Mais d'un bond, l'enfant sait se porter sur les pistes radieuses où s'offre la présence d'une éducatrice attentive, la chaleur d'une classe au travail. Et il se retrouve le petit, face à soi-même et face aux autres ; remis à l'aise par l'ambiance d'amitié ; il se livre et se délivre par le langage et le dessin de toutes les impressions reçues et si soudainement enregistrées. Et sans y prendre garde, le voilà qui fait l'inventaire de ses biens, revalorise son acquis, en le repensant, en le méditant pour l'offrir aux autres ; le voilà qui cède à l'appel de l’Art. Car il n'est pas d'autres mots pour signifier ce don de vie rayonnante qui sans cesse ouvre des routes insoupçonnées. Si ces états de ferveur n'existaient pas, la vie scolaire serait un enfer.

Cependant vient l'âge ingrat où le grand de la communale se sent à l'étroit sur son banc et dans sa chrysalide. La classe n'est plus pour lui l'audience qui libère et féconde à jet continu. Il sent grandir son corps et croître ses désirs. Il devient centre d'une tension amoureuse qui sans cesse le porte vers l'au-delà des êtres et des choses.

C’est alors que vient à lui, comme une bouée de sauvetage, le don de s’exprimer, remonté des heures claires de l’enfance.
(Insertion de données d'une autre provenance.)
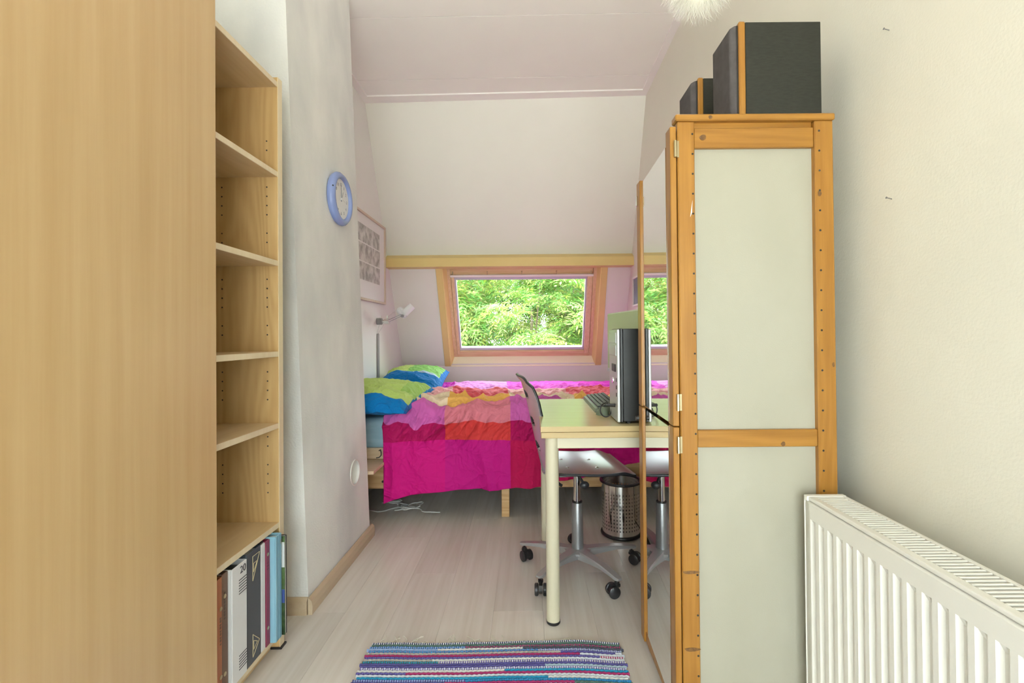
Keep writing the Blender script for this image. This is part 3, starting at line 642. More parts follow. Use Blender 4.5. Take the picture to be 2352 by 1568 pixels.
ROWS = [  # (v limit, colours for columns)
    ('mag', 'mag2', 'crim', 'mag', 'crim'), ('dcrim', 'red', 'dcrim', 'red', 'dcrim'), ('purp', 'salm', 'purp', 'salm', 'purp'),
    ('cream', 'oran', 'cream', 'oran', 'cream'), ('pink', 'rose', 'pink', 'rose', 'pink'), ('viol', 'lilac', 'viol', 'viol', 'viol')]
NU = 300
def duvet():
    YE = YK+.02
    L3 = .085+(YK-2.86); LE = L3+.09
    def path(sv, x):
        """sv = 0 where the cloth starts to bend over the bed edge; negative hangs down"""
        if sv < 0: return Vector((x, 2.804+.012*max(sv, -.2)/.2, .585+sv)), Vector((0,-1,0)), 'h'
        if sv < .085: a = sv/.085*PI/2; return Vector((x, 2.86-.056*math.cos(a), .585+.046*math.sin(a))), Vector((0,-math.cos(a),math.sin(a))), 'a'
        if sv < L3: return Vector((x, 2.86+sv-.085, .631)), Vector((0,0,1)), 't'
        return Vector((x, YK+.02*math.sin(min(1,(sv-L3)/.09)*PI/2), .631-(sv-L3))), Vector((0,.6,.6)), 'e'
    nz = lambda x, f, o: noise.noise(Vector((x*f, o, o*.7)))
    def bounds(x):
        return [interp(hem_pts, x)-.585+.006*nz(x,9,1), -.122+.006*nz(x,4,2), -.015+.045*nz(x,7,3)-.05*max(0,nz(x,13,4)), .135+.030*nz(x,6,5), .42+.035*nz(x,5,6), .95+.02*nz(x,4,7), LE]
    cnt = [60, 44, 60, 60, 64, 66]
    bm = bmesh.new(); grid = []; meta = []
    for bnd in range(6):
        for k in range(cnt[bnd]+(1 if bnd == 5 else 0)):
            r = []
            for i in range(NU+1):
                x = DX0+(DX1-DX0)*i/NU
                bs = bounds(x); sv = bs[bnd]+(bs[bnd+1]-bs[bnd])*k/cnt[bnd]
                p, nrm, kd = path(sv, x)
                y, z = p.y, p.z; d = 0
                hang = smooth01((.10-sv)/.30); top = smooth01((sv-.02)/.08)
                if hang > 0:
                    dep = max(0, -sv)
                    sw = x+.10*dep*math.sin(x*5)                       # folds fan out on their way down
                    d += .012*hang+hang*(.032*noise.noise(Vector((sw*4.6, z*.9, 3.3)))+.030*(fold((sw*4.2, z*.8, 12.0))-.5)*smooth01(dep/.25)+.014*noise.noise(Vector((sw*12, z*1.6, 9))))
                    g = math.exp(-((sv+.03)/.10)**2)
                    d += g*.042*(fold((x*6.5+(z-.5)*5*math.sin(x*3), z*3.2, 1.7))-.4)+g*.018*(fold((x*14-(z-.5)*9, z*5.0, 4.7))-.4)
                    if x < -.70: d += .020*smooth01((-.70-x)/.14)*hang
                if top > 0 and kd in 'ate':
                    yy = y-2.8
                    wr = fold((x*3.6+yy*1.8, yy*6.0-x*1.6, 5.1))-.5
                    wr2 = fold((x*8-yy*4, yy*9+x*2, 8.3))-.5
                    wr3 = fold((x*17+yy*6, yy*16, 2.3))-.5
                    amp = .046*math.exp(-((yy-.22)/.36)**2)+.018
                    dt = amp*wr+.014*wr2+.006*wr3+.030*noise.noise(Vector((x*2.2, yy*2.2, 4.4)))
                    dt += .024*math.exp(-((x+.60)/.14)**2)*(.5+1.2*noise.noise(Vector((x*7, yy*8, 2))))
                    dt *= 1-.6*smooth01((yy-1.30)/.25)
                    d += (dt+.008)*top
                q = p+nrm.normalized()*d
                if kd == 'h': q.y = min(q.y, 2.818)
                if kd == 't': q.z = max(q.z, .603)
                r.append(bm.verts.new(q))
            grid.append(r); meta.append((bnd, sum(bounds(0)[bnd:bnd+1])+0*k, k/cnt[bnd]))
    cl = bm.loops.layers.float_color.new('Col')
    for j in range(len(grid)-1):
        bnd = meta[j][0]
        for i in range(NU):
            f = bm.faces.new((grid[j][i], grid[j][i+1], grid[j+1][i+1], grid[j+1][i]))
            x = DX0+(DX1-DX0)*(i+.5)/NU; yy = max(0, grid[j][i].co.y-2.83)
            bs = (-.486-.11*yy, -.109-.06*yy, .29-.02*yy, .66)
            c = PAL[ROWS[bnd][sum(x > q for q in bs)]]
            for lp_ in f.loops: lp_[cl] = c
    return bm
dv = obj('duvet', duvet(), M['duvet'], None, True, angle=180)
tag(dv, 'rumpled pink, red and orange checked duvet spread over the bed', 'duvet')
so = dv.modifiers.new('thickness', 'SOLIDIFY'); so.thickness = .009; so.offset = -1

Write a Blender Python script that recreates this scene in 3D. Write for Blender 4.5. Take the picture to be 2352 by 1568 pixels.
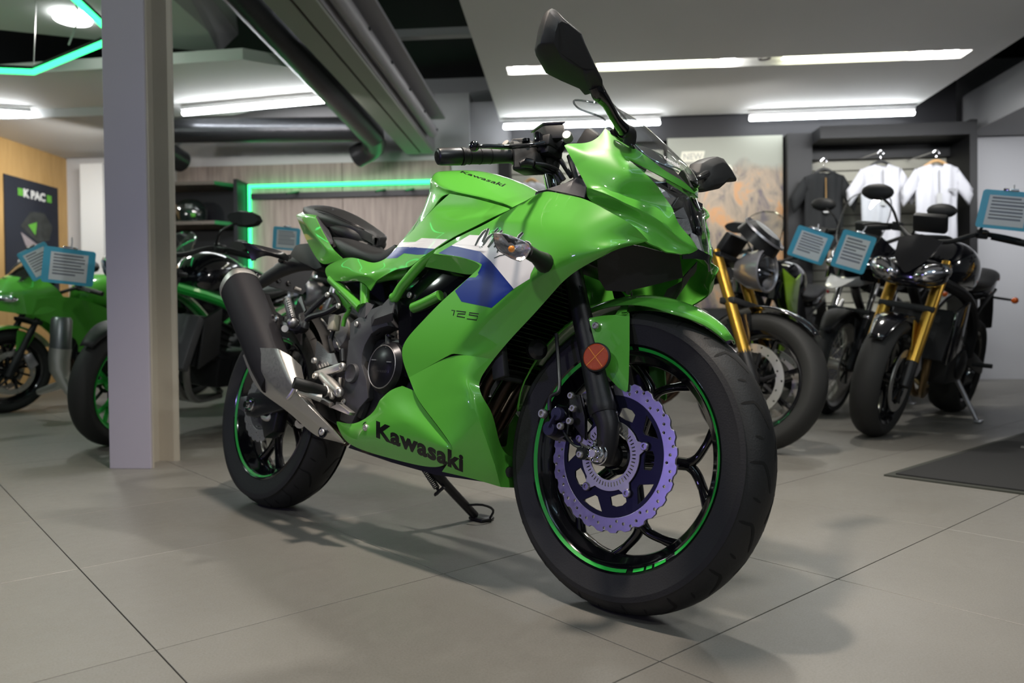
import bpy, bmesh, math, random
from math import pi, sin, cos, radians, sqrt, atan2
from mathutils import Vector, Matrix
from mathutils.bvhtree import BVHTree

for o in list(bpy.data.objects):
    bpy.data.objects.remove(o)
SC = bpy.context.scene
COL = SC.collection
random.seed(7)

# ------------------------------------------------------------ camera
F_PX, YAW, PITCH, ROLL = 1743.9, 0.862252, -0.0149546, -0.0110232
CAM = Vector((0.23191, -0.78826, 0.54733))
_f = Vector((cos(YAW)*cos(PITCH), sin(YAW)*cos(PITCH), sin(PITCH)))
_r = Vector((sin(YAW), -cos(YAW), 0)); _u = _r.cross(_f)
CR = _r*cos(ROLL)+_u*sin(ROLL); CU = -_r*sin(ROLL)+_u*cos(ROLL); CF = _f
cam_d = bpy.data.cameras.new('camera'); cam_o = bpy.data.objects.new('camera', cam_d); COL.objects.link(cam_o)
m = Matrix.Identity(4)
for i in range(3):
    m[i][0], m[i][1], m[i][2], m[i][3] = CR[i], CU[i], -CF[i], CAM[i]
cam_o.matrix_world = m
cam_d.sensor_width = 36; cam_d.lens = F_PX/2352*36; cam_d.clip_start = 0.05
cam_d.dof.use_dof = True; cam_d.dof.focus_distance = 1.62; cam_d.dof.aperture_fstop = 3.6
SC.camera = cam_o

# ------------------------------------------------------------ exposure, world, lights
SC.view_settings.view_transform = 'Standard'; SC.view_settings.look = 'None'
SC.view_settings.gamma = 1; SC.view_settings.use_curve_mapping = False
SC.view_settings.exposure = 0.42
W = bpy.data.worlds.new('shop_air'); SC.world = W; W.use_nodes = True
W.node_tree.nodes['Background'].inputs[0].default_value = (0.86, 0.93, 1.0, 1)
W.node_tree.nodes['Background'].inputs[1].default_value = 0.15

NN = Vector((sqrt(.5), sqrt(.5), 0)); UU = Vector((sqrt(.5), -sqrt(.5), 0))
def RM(u, n, h):                       # room frame (u right, n away, h up) -> world
    return Vector((CAM.x, CAM.y, 0))+UU*u+NN*n+Vector((0, 0, h))

def area(name, loc, size, power, color=(1, 1, 1), size_y=None, target=None, rotz=0, spread=pi):
    d = bpy.data.lights.new(name, 'AREA'); d.energy = power; d.color = color
    d.shape = 'RECTANGLE' if size_y else 'SQUARE'; d.size = size; d.spread = spread
    if size_y: d.size_y = size_y
    o = bpy.data.objects.new(name, d); COL.objects.link(o); o.location = loc
    if target is not None:
        o.rotation_euler = (Vector(target)-Vector(loc)).to_track_quat('-Z', 'Y').to_euler()
    else:
        o.rotation_euler = (0, 0, rotz)
    return o
def spot(name, loc, target, power, angle, blend=0.3, color=(1, 1, 1), radius=0.04):
    d = bpy.data.lights.new(name, 'SPOT'); d.energy = power; d.color = color
    d.spot_size = angle; d.spot_blend = blend; d.shadow_soft_size = radius
    o = bpy.data.objects.new(name, d); COL.objects.link(o); o.location = loc
    o.rotation_euler = (Vector(target)-Vector(loc)).to_track_quat('-Z', 'Y').to_euler()
    return o
LP = lambda u, n, h: RM(u, n, h)
spot('key_downlight', LP(-.45, 1.45, 2.66), LP(-.30, 1.70, 0), 175, radians(100), .6, (1, .87, .74), .07)
spot('key_downlight', LP(.45, 2.45, 2.66), LP(.30, 2.2, 0), 105, radians(100), .6, (1, .96, .88), .07)
spot('left_downlight', LP(-3.63, 5.36, 2.84), LP(-2.4, 3.6, 0), 75, radians(130), .6, (1, .98, .95), .12)
spot('rear_downlight', LP(1.6, 4.6, 2.66), LP(1.9, 4.3, 0), 65, radians(125), .6, (1, .97, .9), .08)
spot('purple_sign_glow', LP(-3.4, -.4, .9), LP(-.3, 2.0, .4), 30, radians(70), .5, (.42, .34, 1.0), .12)
spot('front_fill_spot', LP(1.5, -.6, 2.5), LP(.2, 2.6, .7), 60, radians(80), .6, (.95, 1, .97), .06)  # two added fill spots behind the camera, no fixtures
spot('front_fill_spot', LP(-1.6, -.6, 2.5), LP(-1.2, 2.8, 1.0), 65, radians(80), .6, (.95, 1, .97), .06)
spot('side_fill_spot', LP(-4.6, 2.6, 2.8), LP(-2.6, 3.2, .2), 60, radians(120), .6, (.88, 1, .92), .08)  # added fill for the column side, no fixture
spot('ceiling_fill_spot', LP(5.8, 2.2, 1.8), LP(1.6, 3.8, 2.8), 110, radians(75), .8, (1, .99, .96), .1)  # this pair is added to lift the ceiling brightness, no real fixtures
spot('ceiling_fill_spot', LP(-5.6, 3.2, 1.9), LP(-4.2, 5.6, 2.9), 40, radians(110), .8, (1, .99, .94), .1)
area('wall_fill_area', LP(3.1, 6.4, 2.5), 1.6, 11, (.97, .98, 1), size_y=.12, target=LP(3.2, 8.0, 1.3), spread=radians(110))  # this and the next four are unseen, added to brighten the walls
area('wall_fill_area', LP(5.0, 6.0, 2.2), 1.0, 7, (.97, .98, 1), size_y=.12, target=LP(4.9, 8.0, 1.5), spread=radians(110))
area('wall_fill_area', LP(1.3, 6.4, 2.5), 1.2, 13, (1, .98, .95), size_y=.12, target=LP(1.5, 8.0, 1.5), spread=radians(110))
area('wall_fill_area', LP(-2.5, 5.7, 2.3), 1.6, 13, (1, .93, .92), size_y=.12, target=LP(-2.4, 8.0, 1.2), spread=radians(110))
area('wall_fill_area', LP(-4.6, 7.0, 2.5), .9, 12, (1, .96, .9), size_y=.12, target=LP(-5.9, 7.8, 1.6), spread=radians(110))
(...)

Et c’est tout naturellement que l’adolescent devenu poète et artiste se fait l’écho des vivantes présences qui l’assaillent.

C’est ici que les techniques de libre expression donnent toute leur efficacité et l’on ne peut que regretter la monstrueuse erreur pédagogique qui substitue le bourrage scolaire et l’autorité formelle à l’élan des instincts délivrés, au cœur tendu dans une quête perpétuelle.

De la maternelle à l’âge mûr, doit se creuser et d’élargir la voie royale qui porte chacun vers son destin.